El Eco de Alhama número 28                                                                                                                                                                         Ensayo

En apenas siete líneas, en el original, se organizan cuatro grupos de adjetivaciones en periodos trimembres que nos dan un total de doce términos para «pintar», «retratar» los ojos de Salmerón. Estos son: dilatados, saltantes, fijos; también: convexos, azabache y estrahumanos; a continuación recurre a otros grupos sintagmáticos: un poco de otra raza, mejor espacio, acaso indos, y terminar como empezó el párrafo: preocupados, concienzudos, "modernos". De este modo llama la atención sobre los ojos de un sabio, de un héroe (estrahumano, de otra raza). Es la fuerza acumulada en esos ojos lo que le lleva al último adjetivo aislado: ojos imanes, esa atracción que ejerce sobre el que lo mira con detenimiento, dejándose seducir por la imaginación. Esa fuerza de atracción es la que le lleva a pensar en Salmerón. E inmediatamente enumera, mediante cláusulas simétricas, sus méritos destacando las siguientes cualidades: «el español más absorto en el positivismo poético de su tiempo: introductor de filosofía alemana y francesa, internador de libros superiores, acopiador en su palabra hablada y escrita, difícil empresa, de la palabra filosófica última de otros dos idiomas, tan diferentes las tres en tamaño y sonidos internos y estemos: krausista, comtiano, "monista"2, en fin, cuenta propia».

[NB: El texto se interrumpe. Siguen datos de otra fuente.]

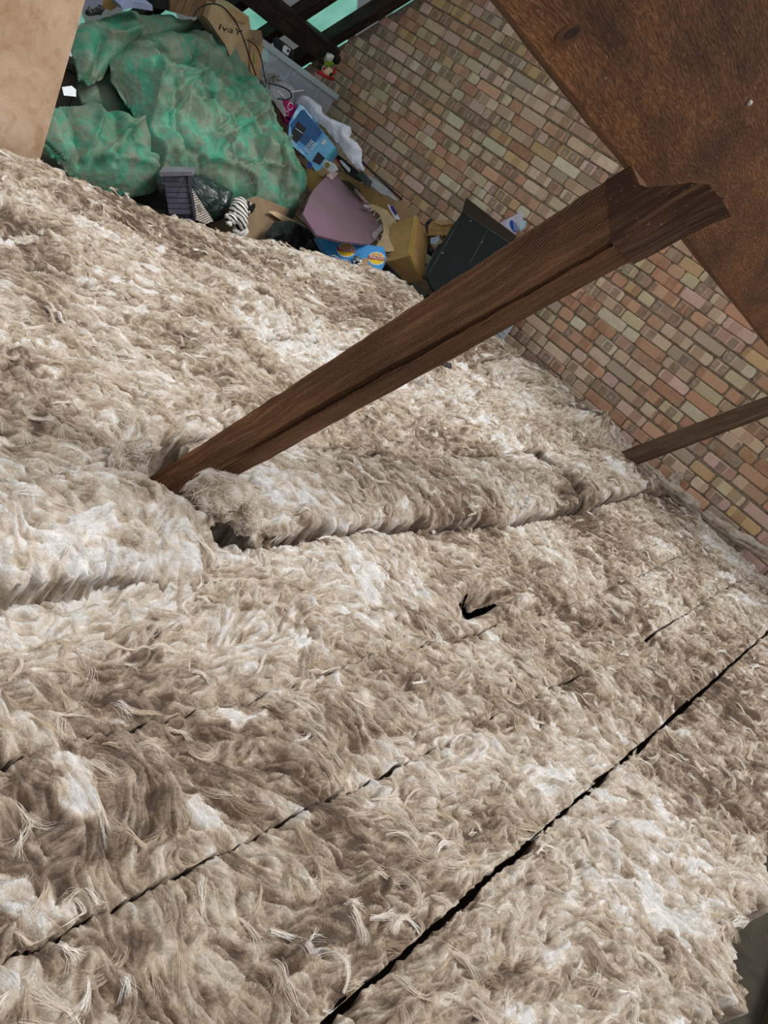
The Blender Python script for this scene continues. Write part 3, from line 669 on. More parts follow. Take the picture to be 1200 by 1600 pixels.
# lumps of wool: rolled or pinched pieces, a tube of layered wool with flakes on it
def wool_roll(name, path, rad, label, flat=.7, seed=1, sides=34, n=14, lumps=.25):
    r = np.random.default_rng(seed); pts = np.array(spline(path, n)); m = len(pts); rad = np.interp(np.linspace(0, 1, m), np.linspace(0, 1, len(rad)), rad)
    nz = lattice((m, sides), max(3, m // 4), 7, r); nz2 = lattice((m, sides), max(4, m // 1), 17, r); nz[:, -1] = nz[:, 0]
    V, TT, FF, q = [], [], [], []
    for i in range(m):
        t = pts[min(i + 1, m - 1)] - pts[max(i - 1, 0)]; t /= np.linalg.norm(t); a_ = np.cross(t, [0, 0, 1.]); a_ /= np.linalg.norm(a_) + 1e-9; b_ = np.cross(a_, t)
        for k in range(sides):
            th = 2 * math.pi * k / sides; kk = k if k < sides - 3 else (sides - k) % sides; e = min(1, min(i + .4, m - .6 - i) / 2.2)
            rd = rad[i] * (1 + lumps * nz[i, kk] + lumps * .45 * nz2[i, kk]) * math.sqrt(e)
            V.append(pts[i] + a_ * rd * math.cos(th) + b_ * rd * flat * math.sin(th)); TT.append(.5 + .25 * nz[i, kk] + .15 * nz2[i, kk]); FF.append((th * rad[i] * .6 + seed * 3, i * .012 + seed, 0))
    for i in range(m - 1):
        for k in range(sides): k2 = (k + 1) % sides; q.append((i * sides + k, i * sides + k2, (i + 1) * sides + k2, (i + 1) * sides + k))
    q += [tuple(reversed(range(sides))), tuple((m - 1) * sides + k for k in range(sides))]
    o = mesh_obj(name, V, q, M_wool, smooth=True); me = o.data
    at_ = me.attributes.new('tone', 'FLOAT', 'POINT'); at_.data.foreach_set('value', np.array(TT, 'f4'))
    at_ = me.attributes.new('fibre', 'FLOAT_VECTOR', 'POINT'); at_.data.foreach_set('vector', np.array(FF, 'f4').ravel())
    n_ = 900; P = []; RD = []; TN = []
    VV = np.array(V)
    for _ in range(n_):
        i = r.integers(1, m - 2); k = r.integers(0, sides - 1); p = VV[i * sides + k]; c = pts[i]; out = (p - c) / (np.linalg.norm(p - c) + 1e-9); tg = pts[i + 1] - pts[i]; tg /= np.linalg.norm(tg); dr = tg * r.normal(0, 1) + np.cross(out, tg) * r.normal(0, .6); dr /= np.linalg.norm(dr); L = r.uniform(.01, .04)
        s = np.linspace(0, 1, 5)[:, None]; cv = r.normal(0, .3); P.append(p + out * (.004 * np.sin(s * 3) - .002) + dr * L * (s - .5) + np.cross(dr, out) * cv * L * s * s); RD.append([.0003, .0004, .0004, .0003, .0001]); TN.append(np.clip(r.normal(.6, .2), 0, 1))
    hc = bpy.data.hair_curves.new('fibres'); hc.add_curves([5] * n_); hc.attributes['position'].data.foreach_set('vector', np.concatenate(P).astype('f4').ravel())
    ra = hc.attributes.get('radius') or hc.attributes.new('radius', 'FLOAT', 'POINT'); ra.data.foreach_set('value', np.concatenate(RD).astype('f4'))
    ta = hc.attributes.new('tone', 'FLOAT', 'CURVE'); ta.data.foreach_set('value', np.array(TN, 'f4')); hc.materials.append(M_fib)
    ho = bpy.data.objects.new('fibres', hc); COL.objects.link(ho); ho.parent = o; ho['kind'] = 'stuff'
    return tag(o, label, 'insulation')
def G(px, z): return on(px, PZ(z))
Bt = G((205, 790), .25); print('tuft', Bt)
wool_roll('insulation_tuft', [Bt, on((200, 745), PY(Bt[1])), on((206, 708), PY(Bt[1] + .01)), on((236, 690), PY(Bt[1] + .03))], [.04, .04, .034, .012], 'upright tuft of wool leaning on the left side of the thick strut foot', flat=.45, seed=5)
wool_roll('insulation_roll', [G((300, 790), .24), G((335, 775), .27), G((375, 790), .25), G((385, 830), .19)], [.035, .055, .05, .03], 'rounded brown-grey roll of wool tucked against the right side of the thick strut foot', flat=.9, seed=6)
wool_roll('insulation_tuft', [on((862, 790), PY(4.0)), on((868, 740), PY(4.1)), on((862, 690), PY(4.15)), on((850, 670), PY(4.2))], [.09, .09, .07, .03], 'shaggy wool tuft standing left of the thin strut foot', flat=.6, seed=8, lumps=.35)
wool_roll('insulation_strip', [on((1003, 744), PY(4.84)), on((1042, 764), PY(4.82)), on((1092, 796), PY(4.80))], [.035, .055, .045], 'curled wool strip against the brick wall, right of the thin strut', flat=.8, seed=9)
wool_roll('insulation_strip', [on((1098, 802), PY(4.88)), on((1140, 832), PY(4.88)), on((1215, 874), PY(4.88))], [.035, .045, .04], 'thin turned up wool edge along the brick wall at the right side of the picture', flat=.8, seed=10)
wool_roll('insulation_tuft', [on((1060, 780), PY(4.95)), on((1055, 755), PY(4.97)), on((1065, 738), PY(4.98))], [.07, .05, .012], 'small loose wool tuft clinging to the brick wall above the curled strip', flat=.5, seed=11, lumps=.4)
wool_roll('insulation_heap', [on((790, 580), PY(4.72)), on((840, 618), PY(4.75)), on((880, 660), PY(4.72)), on((925, 705), PY(4.7))], [.10, .13, .12, .08], 'shaggy heap of wool against the foot of the brick wall, left of the thin strut', flat=.9, seed=12, lumps=.32)


# ================================================================== THE HEAP OF STORED THINGS (left, between the insulation and the eaves)
rnd = np.random.default_rng(21)
def wool_z(x, y): return H_at(x, y)
# ---- tarpaulin: folds of sheet draped on the heap
a = N('green_tarpaulin'); v = a.tc.outputs['Object']; n1 = a.noise(v, 6, 7, .68, .6); n2 = a.noise(v, 60, 5, .75); n3 = a.noise(v, 240, 2)
col = a.mix(a.ramp(a.noise(v, 2.5, 3), [(.35, 0.), (.65, 1.)]), srgb(40, 118, 92), srgb(74, 158, 130))
dust = a.math('MULTIPLY', a.ramp(n1, [(.38, 0.), (.56, 1.)]), a.ramp(n2, [(.30, .35), (.58, 1.)]))
col = a.mix(a.math('MULTIPLY', dust, .9), col, srgb(118, 113, 98)); col = a.mix(a.math('MULTIPLY', a.ramp(n3, [(.62, 0.), (.70, 1.)]), .5), col, srgb(70, 62, 52))
wvt = a.n('TexVoronoi'); wvt.inputs['Scale'].default_value = 26; a.l(v, wvt.inputs['Vector']); 
cr1 = a.noise(v, 22, 5, .6, 1.5)
M_tarp = a.fin(col, .58, a.bump(a.math('ADD', a.math('MULTIPLY', cr1, 1.0), wvt.outputs['Distance']), .6, .006), .3)

def inside(poly, x, y):
    c = np.zeros(x.shape, bool); n = len(poly)
    for i in range(n):
        (x0, y0), (x1, y1) = poly[i], poly[i - 1]
        with np.errstate(all='ignore'): c ^= ((y0 > y) != (y1 > y)) & (x < (x1 - x0) * (y - y0) / (y1 - y0 + 1e-12) + x0)
    return c
def edge_dist(poly, x, y):
    d = np.full(x.shape, 1e9); n = len(poly)
    for i in range(n):
        a0, b0 = np.array(poly[i - 1], float), np.array(poly[i], float); ab = b0 - a0; t = np.clip(((x - a0[0]) * ab[0] + (y - a0[1]) * ab[1]) / (ab @ ab), 0, 1)
        d = np.minimum(d, np.hypot(x - a0[0] - t * ab[0], y - a0[1] - t * ab[1]))
    return d
def ridged(shape, n0, n1, r): return 1 - 2 * np.abs(lattice(shape, n0, n1, r))
def facets(shape, n0, n1, r):
    ny, nx = shape; n = max(4, n0 * n1); py_ = r.uniform(-.1, 1.1, n) * ny; px_ = r.uniform(-.1, 1.1, n) * nx; h = r.uniform(-1, 1, n); a_ = r.uniform(-1, 1, (n, 2))
    Y, X = np.mgrid[0:ny, 0:nx].astype('f4'); best = np.full(shape, -1e9); s = 1.0 / (math.sqrt(ny * nx / n))
    for k in range(n): best = np.maximum(best, h[k] * .25 + (a_[k, 0] * (Y - py_[k]) + a_[k, 1] * (X - px_[k])) * s * .8 - np.hypot(Y - py_[k], X - px_[k]) * s * 1.3)
    b = best - best.mean(); return b / (b.std() + 1e-6) * .6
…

Cuando alcanzamos el segundo párrafo, bajo el recuerdo de la figura de cera en la Galería, vuelve a detallar su impresión sobre los ojos, dice así: «los ojos imponentes de quietos, como indefectibles, animados aparatos ópticos».

Al final del retrato volvemos a encontrarnos con sus ojos «me miran y miran a todas partes» y, de nuevo, las enumeraciones, los periodos simétricos, los signos ortográficos (comas, paréntesis, interrogaciones), nos guían:

Aquellos «convexos proyectores azabache», con que daba comienzo su retrato en la primera línea, proyectan ahora bajo esa misma tonalidad, al final de su retrato: plasticidad, «fosforescencias rojas y lunitas españolas».

Una última apreciación hemos dejado para el final, la siguiente fotografía o instantánea; nos referimos a la descripción que Juan Ramón realiza del despacho de Salmerón en su casa de Madrid. Desconocemos si realizó esta visita o el domicilio de D. Nicolás podía ser visitado como sala de museo. Así cuenta esta última estampa, posible, soñada, más que real:

Nicolás Salmerón, después de la hora de mi almuerzo, ha vuelto un instante, para recibirme, de su panteón civil de español ilustre, a su romántico cuarto de trabajo, conservado en un plano particular secreto, sonora su oquedad, limpia en la siesta solitaria madrileña. Trae la blusa de escultor sobre la levita de orador, y entre los dos la bandera. Su mesa está como él la dejó, llena de cinceles, escoplos, buriles, escuadras. Piedras, palabras, maderas de muchas clases, matices y tamaños; unas sin tallar, a la izquierda, otras, talladas ya, pulidas, a la derecha; cubos, conos, esferas de otro blanco ya, otro gris, otro negro. Los libros se han hecho también maderapiedra.

Y los proyectores ojos del filósofo, brillantes por lo definitivo, me miran y miran a todas partes (prisa del que se tiene que ir a un estar sin réplica), imbuyendo pensamiento, amor, esfuerzo atesorados por la muerte, en el mármol, el ébano, el roble, el granito. Ojos azabache, con la ventana pequeñita de sol español de la tarde, sobre su limpia convexidad; sobrenegros, más plásticos que visibles, con íntimas fosforescencias rojas. Con lunitas españolas de la tarde del Retiro, en la despedida corta, ya al primer crepúsculo.